**DATA LINES:**
□ □ □
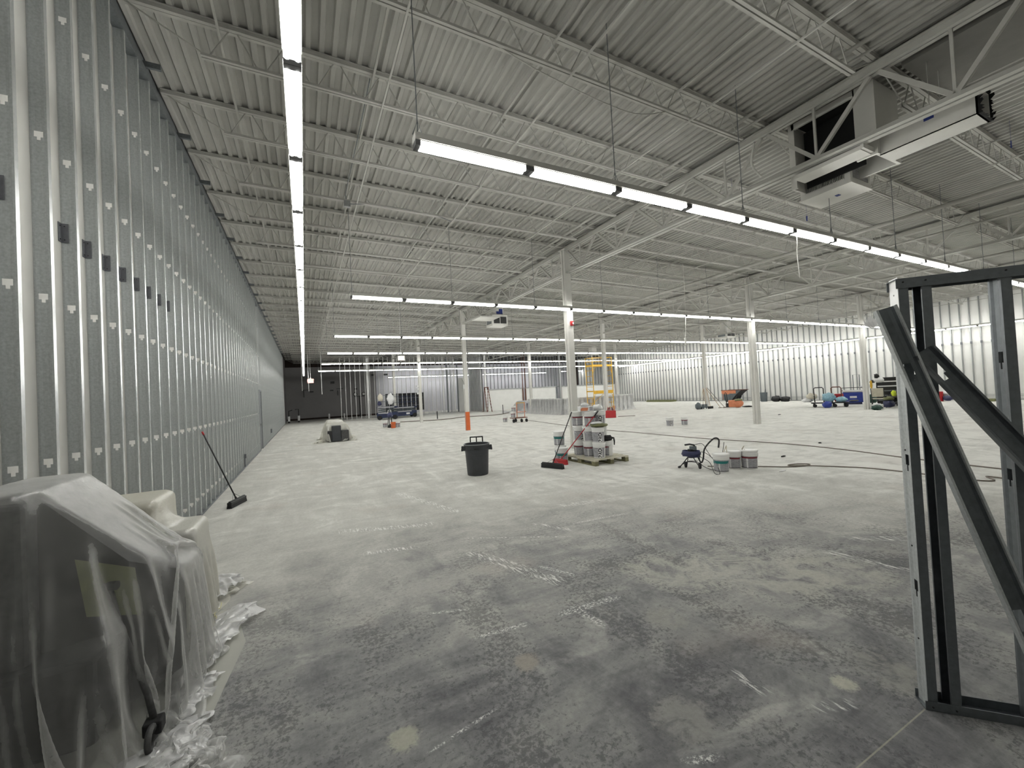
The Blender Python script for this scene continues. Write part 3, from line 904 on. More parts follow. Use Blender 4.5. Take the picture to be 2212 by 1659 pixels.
MB().bar((.02, .5, .34), (.02, .5, 1.12), .02, .004).bar((.40, .5, .34), (.40, .5, 1.12), .02, .004).build('strap', 'steel_white', t)
# ribbed plenum higher, right of girder
mb = MB(); mb.box(7.5, 8.9, -.4, 2.4, 6.0, 6.06)
tag(mb.build('roof_curb_panel', 'curb'), 'flat panel under the roof beyond the first girder', 'panel')

# small blue tapes hanging from joists
for x, y, z, lb in [(11.15, 2.23, 5.66, 'blue tape tag hanging near the far right of the roof'), (11.1, 5.46, 5.66, 'small blue tape tag just above the nearest crossing light row'), (8.33, 5.49, 5.66, 'blue tape tag hanging beyond the first truss girder')]:
    mb = MB(); mb.box(-.02, .02, -.004, .004, -.06, .05); mb.box(-.005, .03, -.003, .003, .0, .065); mb.box(-.002, .002, -.001, .001, .05, ztop(x) - z)
    o = mb.build('tape_tag', 'bluetape'); o.location = (x, y, z); tag(o, lb, 'tape')
mb = MB(); mb.box(7.692, 7.70, 2.18, 2.28, 5.20, 5.30)
tag(mb.build('tape_patch', 'bluetape'), 'blue tape on the side of the trunk duct', 'tape')

# hanging cables and conduit runs
def wire(pts, r, m, label, name='cable', cat='cable', n=6, sub=8):
    P = [Vector(p) for p in pts]; out = []
    for i in range(len(P) - 1):
        a = P[max(i - 1, 0)]; b = P[i]; c = P[i + 1]; d = P[min(i + 2, len(P) - 1)]
        for s in range(sub):
            t = s / sub
            out.append(.5 * ((2 * b) + (-a + c) * t + (2 * a - 5 * b + 4 * c - d) * t * t + (-a + 3 * b - 3 * c + d) * t ** 3))
    out.append(P[-1])
    o = MB().tube(out, r, n).build(name, m, smooth=True)
    return tag(o, label, cat)
wire([(7.27, 3.75, 4.25), (7.27, 3.74, 4.0), (7.285, 3.76, 3.8), (7.28, 3.74, 3.42)], .007, 'col_white', 'white cable dangling from the nearest crossing light row')
wire([(12.1, 9.95, 6.0), (12.1, 9.95, 5.0), (12.05, 9.95, 3.9), (11.95, 9.92, 3.35)], .010, 'col_white', 'long white cable dangling behind the nearest crossing row')
mb = MB(); mb.tube([(11.95, 9.92, 3.12), (11.95, 9.92, 3.38)], .03, 8)
tag(mb.build('cable_plug', 'col_white'), 'white plug at the end of the long dangling cable', 'plug')
wire([(.95, 5.6, 6.12), (.93, 6.8, 6.05), (.9, 8.6, 6.0), (.89, 8.66, 5.9), (.91, 8.68, 5.78)], .008, 'galv_dull', 'dark cable running down to the grey junction box under the roof')
mb = MB(); mb.box(.85, .97, 8.63, 8.71, 5.69, 5.81)
tag(mb.build('junction_box', 'galv_far'), 'grey metal junction box hanging under the roof joist', 'box')
wire([(.97, 8.66, 5.76), (1.6, 8.67, 5.83), (2.6, 8.66, 5.80), (3.1, 8.68, 5.72)], .008, 'galv_dull', 'dark cable looping right from the roof junction box')
wire([(2.1, 4.1, 5.80), (2.8, 4.13, 5.68), (4.1, 4.1, 5.54), (4.9, 4.1, 5.77)], .008, 'steel_white', 'white cable sagging below the overhead joist')
wire([(6.9, 4.1, 5.78), (7.2, 4.35, 5.6), (7.7, 4.5, 5.55)], .018, 'steel_white', 'white flexible conduit curving toward the plenum')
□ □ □
**WHAT TO DO:**
Output the lines above in full and exactly as given, omitting any pictures.

**SOLUTION BELOW:**
The Blender Python script for this scene continues. Write part 3, from line 904 on. More parts follow. Use Blender 4.5. Take the picture to be 2212 by 1659 pixels.
MB().bar((.02, .5, .34), (.02, .5, 1.12), .02, .004).bar((.40, .5, .34), (.40, .5, 1.12), .02, .004).build('strap', 'steel_white', t)
# ribbed plenum higher, right of girder
mb = MB(); mb.box(7.5, 8.9, -.4, 2.4, 6.0, 6.06)
tag(mb.build('roof_curb_panel', 'curb'), 'flat panel under the roof beyond the first girder', 'panel')

# small blue tapes hanging from joists
for x, y, z, lb in [(11.15, 2.23, 5.66, 'blue tape tag hanging near the far right of the roof'), (11.1, 5.46, 5.66, 'small blue tape tag just above the nearest crossing light row'), (8.33, 5.49, 5.66, 'blue tape tag hanging beyond the first truss girder')]:
    mb = MB(); mb.box(-.02, .02, -.004, .004, -.06, .05); mb.box(-.005, .03, -.003, .003, .0, .065); mb.box(-.002, .002, -.001, .001, .05, ztop(x) - z)
    o = mb.build('tape_tag', 'bluetape'); o.location = (x, y, z); tag(o, lb, 'tape')
mb = MB(); mb.box(7.692, 7.70, 2.18, 2.28, 5.20, 5.30)
tag(mb.build('tape_patch', 'bluetape'), 'blue tape on the side of the trunk duct', 'tape')

# hanging cables and conduit runs
def wire(pts, r, m, label, name='cable', cat='cable', n=6, sub=8):
    P = [Vector(p) for p in pts]; out = []
    for i in range(len(P) - 1):
        a = P[max(i - 1, 0)]; b = P[i]; c = P[i + 1]; d = P[min(i + 2, len(P) - 1)]
        for s in range(sub):
            t = s / sub
            out.append(.5 * ((2 * b) + (-a + c) * t + (2 * a - 5 * b + 4 * c - d) * t * t + (-a + 3 * b - 3 * c + d) * t ** 3))
    out.append(P[-1])
    o = MB().tube(out, r, n).build(name, m, smooth=True)
    return tag(o, label, cat)
wire([(7.27, 3.75, 4.25), (7.27, 3.74, 4.0), (7.285, 3.76, 3.8), (7.28, 3.74, 3.42)], .007, 'col_white', 'white cable dangling from the nearest crossing light row')
wire([(12.1, 9.95, 6.0), (12.1, 9.95, 5.0), (12.05, 9.95, 3.9), (11.95, 9.92, 3.35)], .010, 'col_white', 'long white cable dangling behind the nearest crossing row')
mb = MB(); mb.tube([(11.95, 9.92, 3.12), (11.95, 9.92, 3.38)], .03, 8)
tag(mb.build('cable_plug', 'col_white'), 'white plug at the end of the long dangling cable', 'plug')
wire([(.95, 5.6, 6.12), (.93, 6.8, 6.05), (.9, 8.6, 6.0), (.89, 8.66, 5.9), (.91, 8.68, 5.78)], .008, 'galv_dull', 'dark cable running down to the grey junction box under the roof')
mb = MB(); mb.box(.85, .97, 8.63, 8.71, 5.69, 5.81)
tag(mb.build('junction_box', 'galv_far'), 'grey metal junction box hanging under the roof joist', 'box')
wire([(.97, 8.66, 5.76), (1.6, 8.67, 5.83), (2.6, 8.66, 5.80), (3.1, 8.68, 5.72)], .008, 'galv_dull', 'dark cable looping right from the roof junction box')
wire([(2.1, 4.1, 5.80), (2.8, 4.13, 5.68), (4.1, 4.1, 5.54), (4.9, 4.1, 5.77)], .008, 'steel_white', 'white cable sagging below the overhead joist')
wire([(6.9, 4.1, 5.78), (7.2, 4.35, 5.6), (7.7, 4.5, 5.55)], .018, 'steel_white', 'white flexible conduit curving toward the plenum')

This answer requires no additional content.